» **Instruction**
Begin at the first line below and copy each line exactly, ending with the line where "return x[keep], y[keep]" appears.

═══

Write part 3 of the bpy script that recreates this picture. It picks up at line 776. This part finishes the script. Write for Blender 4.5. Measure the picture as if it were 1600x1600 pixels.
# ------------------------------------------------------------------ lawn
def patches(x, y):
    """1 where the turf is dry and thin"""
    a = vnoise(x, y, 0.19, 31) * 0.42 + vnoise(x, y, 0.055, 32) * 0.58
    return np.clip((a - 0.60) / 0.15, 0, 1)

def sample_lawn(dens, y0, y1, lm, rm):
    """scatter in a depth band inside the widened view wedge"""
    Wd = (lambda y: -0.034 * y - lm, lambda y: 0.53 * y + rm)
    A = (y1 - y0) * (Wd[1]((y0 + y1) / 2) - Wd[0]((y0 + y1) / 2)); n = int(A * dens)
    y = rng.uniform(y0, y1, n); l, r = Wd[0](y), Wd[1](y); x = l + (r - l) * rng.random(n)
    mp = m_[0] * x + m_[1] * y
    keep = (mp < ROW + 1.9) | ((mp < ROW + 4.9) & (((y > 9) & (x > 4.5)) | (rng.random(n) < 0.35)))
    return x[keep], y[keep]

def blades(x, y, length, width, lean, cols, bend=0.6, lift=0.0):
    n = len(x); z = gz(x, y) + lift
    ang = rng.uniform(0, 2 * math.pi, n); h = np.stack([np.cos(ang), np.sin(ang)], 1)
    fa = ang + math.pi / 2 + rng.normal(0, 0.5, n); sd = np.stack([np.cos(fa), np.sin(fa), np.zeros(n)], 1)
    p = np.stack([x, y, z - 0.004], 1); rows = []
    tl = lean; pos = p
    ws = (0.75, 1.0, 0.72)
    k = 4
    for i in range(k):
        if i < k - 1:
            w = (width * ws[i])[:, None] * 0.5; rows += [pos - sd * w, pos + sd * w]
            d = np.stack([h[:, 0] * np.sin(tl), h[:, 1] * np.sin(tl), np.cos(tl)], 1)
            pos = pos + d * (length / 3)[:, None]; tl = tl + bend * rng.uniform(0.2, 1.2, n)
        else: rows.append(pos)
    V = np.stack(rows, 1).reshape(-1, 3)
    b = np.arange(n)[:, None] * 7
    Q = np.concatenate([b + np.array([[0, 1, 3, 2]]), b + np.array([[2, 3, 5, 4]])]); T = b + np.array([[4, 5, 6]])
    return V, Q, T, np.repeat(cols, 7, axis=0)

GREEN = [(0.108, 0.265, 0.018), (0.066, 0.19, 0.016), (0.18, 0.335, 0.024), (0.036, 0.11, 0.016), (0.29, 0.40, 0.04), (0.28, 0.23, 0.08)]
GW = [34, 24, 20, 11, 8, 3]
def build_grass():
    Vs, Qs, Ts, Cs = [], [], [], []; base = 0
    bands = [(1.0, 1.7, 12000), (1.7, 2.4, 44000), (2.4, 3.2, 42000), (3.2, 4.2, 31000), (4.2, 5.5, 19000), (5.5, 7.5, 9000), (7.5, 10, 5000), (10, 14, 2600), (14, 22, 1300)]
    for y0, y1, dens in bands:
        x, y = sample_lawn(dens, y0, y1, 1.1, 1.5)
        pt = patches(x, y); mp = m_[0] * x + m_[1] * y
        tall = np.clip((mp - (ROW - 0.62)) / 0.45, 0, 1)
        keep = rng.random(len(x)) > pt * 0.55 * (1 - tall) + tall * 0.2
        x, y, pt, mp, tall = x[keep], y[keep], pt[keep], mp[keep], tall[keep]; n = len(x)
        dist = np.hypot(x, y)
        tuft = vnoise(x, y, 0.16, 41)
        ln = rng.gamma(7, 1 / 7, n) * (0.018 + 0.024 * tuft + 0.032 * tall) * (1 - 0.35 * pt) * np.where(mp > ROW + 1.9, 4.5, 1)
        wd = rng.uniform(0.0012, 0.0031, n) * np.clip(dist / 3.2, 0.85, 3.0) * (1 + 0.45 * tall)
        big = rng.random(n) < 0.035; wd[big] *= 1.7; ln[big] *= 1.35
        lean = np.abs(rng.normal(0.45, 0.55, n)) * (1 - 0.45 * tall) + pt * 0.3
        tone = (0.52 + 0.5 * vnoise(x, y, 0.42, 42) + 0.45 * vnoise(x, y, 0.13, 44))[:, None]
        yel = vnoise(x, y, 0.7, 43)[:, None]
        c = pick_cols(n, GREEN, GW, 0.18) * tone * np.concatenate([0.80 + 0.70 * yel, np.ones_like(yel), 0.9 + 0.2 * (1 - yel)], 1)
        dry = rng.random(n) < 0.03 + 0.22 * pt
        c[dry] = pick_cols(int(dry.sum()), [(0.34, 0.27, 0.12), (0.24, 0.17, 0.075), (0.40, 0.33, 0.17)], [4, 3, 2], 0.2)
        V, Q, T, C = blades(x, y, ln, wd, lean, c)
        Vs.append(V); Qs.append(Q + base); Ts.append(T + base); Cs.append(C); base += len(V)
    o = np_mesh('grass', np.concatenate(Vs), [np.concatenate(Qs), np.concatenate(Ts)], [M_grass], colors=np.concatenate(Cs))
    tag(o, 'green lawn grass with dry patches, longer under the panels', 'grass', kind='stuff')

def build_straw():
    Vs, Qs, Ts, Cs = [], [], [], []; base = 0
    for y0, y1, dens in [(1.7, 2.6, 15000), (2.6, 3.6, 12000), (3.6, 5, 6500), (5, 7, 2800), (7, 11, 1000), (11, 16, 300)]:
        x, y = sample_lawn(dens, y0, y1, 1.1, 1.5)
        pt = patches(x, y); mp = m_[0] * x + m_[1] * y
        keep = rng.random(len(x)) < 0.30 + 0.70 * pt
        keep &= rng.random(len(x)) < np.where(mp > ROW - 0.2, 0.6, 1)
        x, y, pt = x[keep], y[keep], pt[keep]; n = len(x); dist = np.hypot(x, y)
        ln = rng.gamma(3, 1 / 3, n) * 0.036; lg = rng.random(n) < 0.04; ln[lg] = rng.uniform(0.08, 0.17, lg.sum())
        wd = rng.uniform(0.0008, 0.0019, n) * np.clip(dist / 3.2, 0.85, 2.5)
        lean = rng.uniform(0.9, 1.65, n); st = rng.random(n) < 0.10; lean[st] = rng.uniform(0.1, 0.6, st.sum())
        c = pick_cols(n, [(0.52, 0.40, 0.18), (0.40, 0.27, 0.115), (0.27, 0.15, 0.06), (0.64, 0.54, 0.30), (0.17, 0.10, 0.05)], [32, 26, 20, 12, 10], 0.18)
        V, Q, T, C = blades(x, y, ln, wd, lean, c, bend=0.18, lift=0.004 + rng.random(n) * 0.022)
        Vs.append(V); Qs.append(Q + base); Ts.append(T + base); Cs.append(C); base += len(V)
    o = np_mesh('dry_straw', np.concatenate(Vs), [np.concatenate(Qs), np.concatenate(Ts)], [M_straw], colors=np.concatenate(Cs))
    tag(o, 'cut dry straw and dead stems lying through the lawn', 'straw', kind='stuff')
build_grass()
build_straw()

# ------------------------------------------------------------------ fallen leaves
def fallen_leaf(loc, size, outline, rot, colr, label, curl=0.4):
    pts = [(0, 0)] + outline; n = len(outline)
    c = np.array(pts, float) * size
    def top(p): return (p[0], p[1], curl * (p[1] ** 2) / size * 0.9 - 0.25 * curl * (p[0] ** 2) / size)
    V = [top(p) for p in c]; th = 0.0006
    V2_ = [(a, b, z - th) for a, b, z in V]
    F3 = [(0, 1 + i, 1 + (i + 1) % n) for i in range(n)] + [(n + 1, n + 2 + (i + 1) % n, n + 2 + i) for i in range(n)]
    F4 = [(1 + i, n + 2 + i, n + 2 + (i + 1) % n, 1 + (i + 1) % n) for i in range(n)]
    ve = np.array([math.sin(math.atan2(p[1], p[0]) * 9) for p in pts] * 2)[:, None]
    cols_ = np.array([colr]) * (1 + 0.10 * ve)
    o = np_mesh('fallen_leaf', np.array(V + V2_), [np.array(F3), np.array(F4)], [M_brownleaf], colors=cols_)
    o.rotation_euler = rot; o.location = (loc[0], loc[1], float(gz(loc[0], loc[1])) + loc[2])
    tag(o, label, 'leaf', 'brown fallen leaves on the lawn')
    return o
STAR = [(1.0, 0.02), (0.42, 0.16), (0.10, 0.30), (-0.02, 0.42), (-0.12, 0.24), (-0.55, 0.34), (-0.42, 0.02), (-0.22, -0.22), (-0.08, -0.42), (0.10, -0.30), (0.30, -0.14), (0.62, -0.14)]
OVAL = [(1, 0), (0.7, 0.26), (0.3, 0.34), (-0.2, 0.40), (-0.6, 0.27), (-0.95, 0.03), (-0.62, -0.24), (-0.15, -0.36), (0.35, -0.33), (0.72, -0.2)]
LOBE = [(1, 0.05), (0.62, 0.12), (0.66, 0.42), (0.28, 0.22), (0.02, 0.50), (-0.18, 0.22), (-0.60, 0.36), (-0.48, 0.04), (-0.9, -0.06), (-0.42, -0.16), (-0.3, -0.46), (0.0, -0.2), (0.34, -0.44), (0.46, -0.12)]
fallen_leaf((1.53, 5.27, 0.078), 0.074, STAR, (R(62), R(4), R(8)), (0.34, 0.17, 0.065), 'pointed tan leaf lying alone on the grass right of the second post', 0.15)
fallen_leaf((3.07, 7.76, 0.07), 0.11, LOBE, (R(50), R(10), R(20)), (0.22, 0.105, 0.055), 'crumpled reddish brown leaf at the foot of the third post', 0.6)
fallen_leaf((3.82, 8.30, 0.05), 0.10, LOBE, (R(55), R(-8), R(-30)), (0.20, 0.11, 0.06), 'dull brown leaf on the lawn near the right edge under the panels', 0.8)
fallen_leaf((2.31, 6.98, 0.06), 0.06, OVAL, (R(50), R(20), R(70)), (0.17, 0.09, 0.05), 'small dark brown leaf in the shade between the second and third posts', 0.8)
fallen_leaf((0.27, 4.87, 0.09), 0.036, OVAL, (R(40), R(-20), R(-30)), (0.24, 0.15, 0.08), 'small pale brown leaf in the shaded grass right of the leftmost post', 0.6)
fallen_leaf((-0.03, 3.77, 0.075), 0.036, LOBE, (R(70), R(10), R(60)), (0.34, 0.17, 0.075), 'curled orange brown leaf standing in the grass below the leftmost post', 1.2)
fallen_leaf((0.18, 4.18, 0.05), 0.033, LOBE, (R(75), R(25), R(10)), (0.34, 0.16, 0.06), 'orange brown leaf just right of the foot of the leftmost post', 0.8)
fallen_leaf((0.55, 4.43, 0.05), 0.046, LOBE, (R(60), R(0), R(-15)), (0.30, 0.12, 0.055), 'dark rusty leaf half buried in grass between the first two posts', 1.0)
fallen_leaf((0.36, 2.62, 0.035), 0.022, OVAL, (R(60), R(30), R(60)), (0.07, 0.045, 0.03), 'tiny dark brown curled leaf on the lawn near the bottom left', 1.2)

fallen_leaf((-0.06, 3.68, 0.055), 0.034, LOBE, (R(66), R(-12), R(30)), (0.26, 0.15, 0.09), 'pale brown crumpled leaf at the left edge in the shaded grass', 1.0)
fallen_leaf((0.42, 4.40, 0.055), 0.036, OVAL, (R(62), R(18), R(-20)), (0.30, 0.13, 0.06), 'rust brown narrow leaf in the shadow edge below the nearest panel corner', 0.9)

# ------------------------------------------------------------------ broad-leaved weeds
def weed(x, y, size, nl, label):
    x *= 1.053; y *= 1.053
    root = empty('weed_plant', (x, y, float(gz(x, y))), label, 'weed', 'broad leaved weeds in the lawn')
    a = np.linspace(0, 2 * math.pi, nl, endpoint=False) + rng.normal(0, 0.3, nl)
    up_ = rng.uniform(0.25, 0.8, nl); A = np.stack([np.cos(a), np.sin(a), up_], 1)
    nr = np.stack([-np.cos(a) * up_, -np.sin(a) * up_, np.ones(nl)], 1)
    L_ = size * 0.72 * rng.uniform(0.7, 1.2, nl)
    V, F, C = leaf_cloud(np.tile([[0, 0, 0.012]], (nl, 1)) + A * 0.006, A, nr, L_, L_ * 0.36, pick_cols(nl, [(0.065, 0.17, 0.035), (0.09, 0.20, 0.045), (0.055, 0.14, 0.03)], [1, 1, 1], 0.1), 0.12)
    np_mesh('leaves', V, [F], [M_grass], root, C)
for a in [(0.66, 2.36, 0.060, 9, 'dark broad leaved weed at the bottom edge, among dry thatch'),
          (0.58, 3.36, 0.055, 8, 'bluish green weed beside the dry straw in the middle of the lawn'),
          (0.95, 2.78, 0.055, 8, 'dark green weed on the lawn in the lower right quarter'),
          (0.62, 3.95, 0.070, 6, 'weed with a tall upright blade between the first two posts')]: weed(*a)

═══

» **Answer for this exercise**
Write part 3 of the bpy script that recreates this picture. It picks up at line 776. This part finishes the script. Write for Blender 4.5. Measure the picture as if it were 1600x1600 pixels.
# ------------------------------------------------------------------ lawn
def patches(x, y):
    """1 where the turf is dry and thin"""
    a = vnoise(x, y, 0.19, 31) * 0.42 + vnoise(x, y, 0.055, 32) * 0.58
    return np.clip((a - 0.60) / 0.15, 0, 1)

def sample_lawn(dens, y0, y1, lm, rm):
    """scatter in a depth band inside the widened view wedge"""
    Wd = (lambda y: -0.034 * y - lm, lambda y: 0.53 * y + rm)
    A = (y1 - y0) * (Wd[1]((y0 + y1) / 2) - Wd[0]((y0 + y1) / 2)); n = int(A * dens)
    y = rng.uniform(y0, y1, n); l, r = Wd[0](y), Wd[1](y); x = l + (r - l) * rng.random(n)
    mp = m_[0] * x + m_[1] * y
    keep = (mp < ROW + 1.9) | ((mp < ROW + 4.9) & (((y > 9) & (x > 4.5)) | (rng.random(n) < 0.35)))
    return x[keep], y[keep]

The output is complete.